Гуляя, мы слышим волны, бьющиеся о Хоум, тракторы, вопли чаек, писк куликов-сорок и прерывистые удары молотка в ремонтируемом доме. То и дело чувствуется запах гниющих водорослей и жидкой глины с ферм. Коров с ноября по май держат взаперти, и, проходя мимо загонов, мы слышим хрип и рев. А вот стая кроншнепов сливается с косяком гусей.
На восточном побережье видим разбитую машину, стоящую на самом краю утеса. Несколько месяцев назад план владельца быстро продать машину провалился, и вот тому живое подтверждение: ржавеющее, разваливающееся по швам корыто, из которого постепенно растаскивают детали. Несколько недель спустя западный шторм столкнул ее в море, на утесе остался лишь небольшой фрагмент кузова.

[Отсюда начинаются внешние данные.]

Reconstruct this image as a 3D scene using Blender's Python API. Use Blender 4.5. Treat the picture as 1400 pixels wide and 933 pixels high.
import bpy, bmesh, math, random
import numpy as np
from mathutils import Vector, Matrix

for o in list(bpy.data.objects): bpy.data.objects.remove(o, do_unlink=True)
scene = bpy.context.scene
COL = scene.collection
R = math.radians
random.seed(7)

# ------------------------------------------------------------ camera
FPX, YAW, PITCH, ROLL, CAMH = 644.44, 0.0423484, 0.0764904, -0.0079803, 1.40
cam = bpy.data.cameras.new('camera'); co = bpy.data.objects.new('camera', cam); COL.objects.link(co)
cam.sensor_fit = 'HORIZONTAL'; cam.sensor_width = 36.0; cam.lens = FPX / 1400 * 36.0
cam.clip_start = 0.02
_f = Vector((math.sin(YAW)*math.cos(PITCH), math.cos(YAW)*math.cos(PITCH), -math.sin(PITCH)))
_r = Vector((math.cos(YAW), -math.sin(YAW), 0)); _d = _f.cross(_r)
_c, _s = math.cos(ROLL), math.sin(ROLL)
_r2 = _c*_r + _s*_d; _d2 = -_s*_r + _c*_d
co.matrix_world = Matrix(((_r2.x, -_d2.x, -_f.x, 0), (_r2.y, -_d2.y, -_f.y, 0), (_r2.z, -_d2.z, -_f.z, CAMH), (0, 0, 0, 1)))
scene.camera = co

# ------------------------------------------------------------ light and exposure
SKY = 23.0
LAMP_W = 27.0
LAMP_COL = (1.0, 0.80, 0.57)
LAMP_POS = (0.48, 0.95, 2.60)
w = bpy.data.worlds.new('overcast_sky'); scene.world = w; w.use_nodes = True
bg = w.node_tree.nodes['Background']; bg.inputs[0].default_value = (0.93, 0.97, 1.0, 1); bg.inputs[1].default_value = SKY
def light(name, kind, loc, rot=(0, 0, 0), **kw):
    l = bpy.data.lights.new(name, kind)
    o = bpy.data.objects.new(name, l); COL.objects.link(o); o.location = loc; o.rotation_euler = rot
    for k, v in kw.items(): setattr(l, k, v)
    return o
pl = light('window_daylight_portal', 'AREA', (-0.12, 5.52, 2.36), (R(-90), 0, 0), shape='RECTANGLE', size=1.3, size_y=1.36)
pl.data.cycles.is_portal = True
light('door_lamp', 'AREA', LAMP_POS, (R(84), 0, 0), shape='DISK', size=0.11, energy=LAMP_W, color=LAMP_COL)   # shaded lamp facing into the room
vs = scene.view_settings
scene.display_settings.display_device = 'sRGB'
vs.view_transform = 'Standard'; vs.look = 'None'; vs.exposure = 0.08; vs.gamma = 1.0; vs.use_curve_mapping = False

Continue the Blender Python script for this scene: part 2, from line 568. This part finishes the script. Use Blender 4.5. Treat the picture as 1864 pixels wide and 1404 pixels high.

Местный пейзаж навевает фантазии о кораблекрушениях и пещерах, погоде и войне; эти истории рассказывают в семьях и преподают в школах, а некоторые из них и правда случались на побережье. На плитах рядом с опустевшей фермой «Вестнесс» лежит разбитое пополам рыболовное судно, которое потерпело крушение потому, что капитан заснул. Дэнни, уроженцу острова, работавшему на том корабле, удалось спрыгнуть с тонущего судна в надувную шлюпку Королевского общества спасения на водах. Однако на борту осталась коробка с его личными вещами, включая лучшего друга детства – серого плюшевого мишку по имени Сэмми. Сэмми так и не нашли.
Мне говорят, что желтовато-зеленые стены некоторых местных домов красили краской из банок, которые однажды выбросило на берег. Мне также рассказывают, что уроженцев Папея называют дунди (так на диалекте будет «треска»), людей с Уэстрея – оками («кайра»), с Сандея – «животами, набитыми кашей», а со Стронсея – «блюдечками» (вид моллюсков). Мне показывают десятиметровый фрагмент бетонной дорожки у холмов: в военные годы она вела на каменоломню, а теперь это дорога в никуда. Показывают мне и обломки «Беллависты», грузового судна, потерпевшего крушение в 1948 году. Они постепенно покрываются ржавчиной, лежа на камнях.